LOTR - Gollum Golem

Is there any connection between the Jewish folklore golems and the character Gollum from LOTR or is it just a coincidence that the names are so similiar?

Funny you should ask that - in the latest collection of scraps from the Prof’s wastebasket unearthed years later by his family, there turns out to be a fragment from the early 1930s when he was still drafting The Hobbit, and there are references to Bongo (as Bilbo was then called - the name was changed before publication) catching a whiff of old damp clay in the dark, and hearing some muttering in what the reader might recognise as Yiddish. Of course the joke would have gone over his younger readers’ heads but Tolkien does that sometimes - he puts a gag into what’s supposedly a story for children, but which only an adult would actually “get”.

In that early draft Bongo is indeed cornered by this creature who can only remember that his name is “Gollum” and, in an inspired move, leaps up onto his shoulders, levers the top of his head off, and snatches out the chem, the engraved scroll that bears Gollum’s words of power, thus deactivating him. But Tolkien seems to have been advised that this wouldn’t play too well, especially given the growing tide of Nazi anti-Semitism that was colouring the waters of Europe most unpleasantly by the time The Hobbit was published in 1937, so he revised this section extensively.

By the time LotR was written, Tolkien had retconned this section yet again. He now needed Gollum, previously an indeterminate “monster in the dark”, to be hobbit-like, and took the unusual step of changing a lot of the chapter “Riddles in the dark” even after the book had been in circulation for years. With that change the last vestiges of the horrible clay-monster of the Misty Mountains vanished for good.

:slight_smile:

OK, at the risk of showing that I just got whooshed, I have to ask for a cite!

Heh. Okay, I made up nearly every word of that, but the question deserved it. :smiley: The first two sentences of the last paragraph are, however, perfectly true. The rest… not so much.

I have a feeling you’ve whooshed more than one.

:smack:

I was totally whooshed. I was about to post “how interesting, never knew that” when FriarTed took the bullet.

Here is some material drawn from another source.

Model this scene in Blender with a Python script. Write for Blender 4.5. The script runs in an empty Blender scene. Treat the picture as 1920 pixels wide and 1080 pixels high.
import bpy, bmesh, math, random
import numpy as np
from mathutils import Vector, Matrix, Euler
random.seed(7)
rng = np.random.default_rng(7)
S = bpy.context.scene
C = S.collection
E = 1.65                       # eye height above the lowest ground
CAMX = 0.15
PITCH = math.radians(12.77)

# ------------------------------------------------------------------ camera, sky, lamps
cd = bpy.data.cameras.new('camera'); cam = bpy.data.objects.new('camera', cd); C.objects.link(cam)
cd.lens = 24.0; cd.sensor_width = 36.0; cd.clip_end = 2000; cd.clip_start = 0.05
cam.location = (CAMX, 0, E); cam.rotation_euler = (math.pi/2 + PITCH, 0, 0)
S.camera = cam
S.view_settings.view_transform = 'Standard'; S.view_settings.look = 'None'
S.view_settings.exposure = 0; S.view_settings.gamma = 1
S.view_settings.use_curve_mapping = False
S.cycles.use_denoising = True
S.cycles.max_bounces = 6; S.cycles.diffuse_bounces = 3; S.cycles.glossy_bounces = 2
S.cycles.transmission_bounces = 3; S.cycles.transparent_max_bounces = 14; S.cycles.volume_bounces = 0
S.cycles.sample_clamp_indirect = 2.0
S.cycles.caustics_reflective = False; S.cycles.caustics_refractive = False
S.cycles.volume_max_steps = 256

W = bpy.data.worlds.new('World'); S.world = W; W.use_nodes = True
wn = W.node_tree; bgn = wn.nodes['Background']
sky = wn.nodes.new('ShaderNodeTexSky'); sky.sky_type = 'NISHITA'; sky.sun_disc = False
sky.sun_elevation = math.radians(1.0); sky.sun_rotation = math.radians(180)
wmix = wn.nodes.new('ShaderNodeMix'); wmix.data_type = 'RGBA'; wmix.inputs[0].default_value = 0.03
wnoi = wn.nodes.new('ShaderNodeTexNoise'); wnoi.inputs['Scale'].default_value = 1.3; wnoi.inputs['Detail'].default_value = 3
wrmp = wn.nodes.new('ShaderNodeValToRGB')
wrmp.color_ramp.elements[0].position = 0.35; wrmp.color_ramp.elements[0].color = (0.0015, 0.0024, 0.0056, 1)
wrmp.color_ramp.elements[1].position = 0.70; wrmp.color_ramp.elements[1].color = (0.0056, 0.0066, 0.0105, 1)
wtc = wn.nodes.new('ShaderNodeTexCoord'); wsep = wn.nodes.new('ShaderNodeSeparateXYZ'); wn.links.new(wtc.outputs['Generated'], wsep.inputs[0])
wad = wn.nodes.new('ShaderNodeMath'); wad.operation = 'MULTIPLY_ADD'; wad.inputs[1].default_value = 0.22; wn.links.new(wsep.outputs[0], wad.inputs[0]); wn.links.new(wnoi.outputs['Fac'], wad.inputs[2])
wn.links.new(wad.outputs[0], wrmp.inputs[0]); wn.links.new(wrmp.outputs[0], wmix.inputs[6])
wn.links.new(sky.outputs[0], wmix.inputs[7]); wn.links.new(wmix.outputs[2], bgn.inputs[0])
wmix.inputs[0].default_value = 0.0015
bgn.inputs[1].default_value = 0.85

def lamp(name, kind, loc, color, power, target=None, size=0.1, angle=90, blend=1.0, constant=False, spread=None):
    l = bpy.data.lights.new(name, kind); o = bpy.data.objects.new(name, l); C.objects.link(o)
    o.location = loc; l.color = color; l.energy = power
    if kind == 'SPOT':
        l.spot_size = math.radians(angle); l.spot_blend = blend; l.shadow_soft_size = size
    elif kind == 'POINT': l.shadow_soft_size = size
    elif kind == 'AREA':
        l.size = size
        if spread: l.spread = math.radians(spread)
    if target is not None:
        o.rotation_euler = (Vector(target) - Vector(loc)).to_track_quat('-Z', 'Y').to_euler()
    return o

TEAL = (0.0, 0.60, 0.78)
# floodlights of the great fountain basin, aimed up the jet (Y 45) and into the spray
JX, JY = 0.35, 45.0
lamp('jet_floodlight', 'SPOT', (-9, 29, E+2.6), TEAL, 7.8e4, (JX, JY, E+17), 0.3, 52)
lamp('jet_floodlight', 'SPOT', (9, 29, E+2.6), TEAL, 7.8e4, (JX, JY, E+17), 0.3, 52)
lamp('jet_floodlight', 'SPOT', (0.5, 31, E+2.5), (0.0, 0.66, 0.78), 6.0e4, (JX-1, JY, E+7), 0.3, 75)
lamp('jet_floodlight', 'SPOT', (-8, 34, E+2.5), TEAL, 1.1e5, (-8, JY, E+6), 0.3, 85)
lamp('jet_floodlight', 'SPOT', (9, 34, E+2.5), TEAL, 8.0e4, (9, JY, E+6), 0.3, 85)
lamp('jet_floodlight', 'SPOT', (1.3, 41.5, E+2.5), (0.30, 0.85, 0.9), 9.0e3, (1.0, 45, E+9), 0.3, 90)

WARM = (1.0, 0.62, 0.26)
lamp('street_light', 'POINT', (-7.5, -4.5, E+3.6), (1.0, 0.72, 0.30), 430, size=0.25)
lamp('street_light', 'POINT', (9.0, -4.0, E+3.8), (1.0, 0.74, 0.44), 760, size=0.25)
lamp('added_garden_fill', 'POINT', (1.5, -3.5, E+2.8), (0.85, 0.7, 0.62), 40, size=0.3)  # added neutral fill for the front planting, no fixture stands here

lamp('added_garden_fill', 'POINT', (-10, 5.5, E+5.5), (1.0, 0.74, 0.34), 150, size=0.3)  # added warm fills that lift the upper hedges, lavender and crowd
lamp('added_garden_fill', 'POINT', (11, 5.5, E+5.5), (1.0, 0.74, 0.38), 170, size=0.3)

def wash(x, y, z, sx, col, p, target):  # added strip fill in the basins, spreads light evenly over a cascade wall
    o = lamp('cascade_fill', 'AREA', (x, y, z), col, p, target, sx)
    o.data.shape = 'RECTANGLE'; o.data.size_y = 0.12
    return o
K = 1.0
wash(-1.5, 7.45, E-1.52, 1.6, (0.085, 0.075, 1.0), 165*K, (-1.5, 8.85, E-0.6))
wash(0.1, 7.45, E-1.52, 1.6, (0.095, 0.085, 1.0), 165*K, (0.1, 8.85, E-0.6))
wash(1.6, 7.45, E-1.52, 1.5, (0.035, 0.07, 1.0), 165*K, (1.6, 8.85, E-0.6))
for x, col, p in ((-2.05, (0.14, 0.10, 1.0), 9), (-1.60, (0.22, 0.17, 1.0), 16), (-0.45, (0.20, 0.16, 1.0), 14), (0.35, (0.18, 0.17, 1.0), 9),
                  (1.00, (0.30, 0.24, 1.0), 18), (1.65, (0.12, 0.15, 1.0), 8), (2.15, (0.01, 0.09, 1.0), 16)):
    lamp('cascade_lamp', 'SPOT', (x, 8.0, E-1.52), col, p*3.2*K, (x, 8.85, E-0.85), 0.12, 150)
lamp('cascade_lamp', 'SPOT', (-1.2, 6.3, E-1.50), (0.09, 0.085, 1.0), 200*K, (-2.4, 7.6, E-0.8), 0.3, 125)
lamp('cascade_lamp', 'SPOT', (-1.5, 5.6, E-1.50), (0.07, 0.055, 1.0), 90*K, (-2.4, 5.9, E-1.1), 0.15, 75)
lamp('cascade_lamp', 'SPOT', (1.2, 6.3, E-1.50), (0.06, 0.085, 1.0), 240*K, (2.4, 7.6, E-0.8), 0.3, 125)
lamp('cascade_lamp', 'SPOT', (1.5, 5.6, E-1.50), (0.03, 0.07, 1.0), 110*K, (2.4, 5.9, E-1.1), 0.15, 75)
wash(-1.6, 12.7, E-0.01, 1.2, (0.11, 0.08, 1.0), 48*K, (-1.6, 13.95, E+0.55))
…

JRRT 1st used the term “gwerlum” to describe a spider-like creature in some of his very early writings. In the Sindarin language he created, it means “gloomweaver”. This may be seen in his Book of Lost Tales, volume 1 which contains writings of his from the Great War into the 1920’s, IIRC. He later discarded this term and referred to the spider as Ungoliante.

I’m not sure when he started using the term ‘gollum’. I’ve not yet got my copies of “History of The Hobbit” (AKA HOTH), just recently published in 2 volumes.

Just throwing those data points out…

Hehehe, Malacandra, that was pretty well done. I figured it out about half-way through the first paragraph, but it made me chuckle as I read it. :smiley:

Well played, Trebek, but you’ll rue the day! :smiley:

I caught the whoosh in the first sentence. I actually thought everyone would laugh and laugh at it. Heh, you people need to read more obscure commentary on Tolkein.

This is NOT the first time I’ve heard people question the Golem-Gollum relationship.

Well played sir, well played.

Hey, now, that’s no way to talk about Uma and Oprah.

I knew it was bogus right away.

He was called Bingo, not Bongo.

:wink:

What was with Tolkien coming up with Bingo as a name? That’s awful. Heck, even Ringo would be better.

Hey, that writes itself. Ringo Baggins. “We all live in a quiet hobbit-hole, a quiet hobbit-hole, a quiet hobbit-hole.”

There’s a Scoobie-Doo reference in there somewhere! I just know there is!! :stuck_out_tongue:

Frodo was originally Bingo and was Bilbo’s son, Meriadoc was originally Marmaduke, Strider was originally Trotter and was a hobbit, and Arwen was originally Shirley.

Ok, that last bit about Arwen isn’t true, but the rest is.

Next you’ll be telling us Trotter was originally another Hobbit and he wore wooden shoes.

Gollum is the swallowing noise the former hobbit, now creature of the One Ring makes, correct? He was born a hobbit, but the evil power of the ring changed him.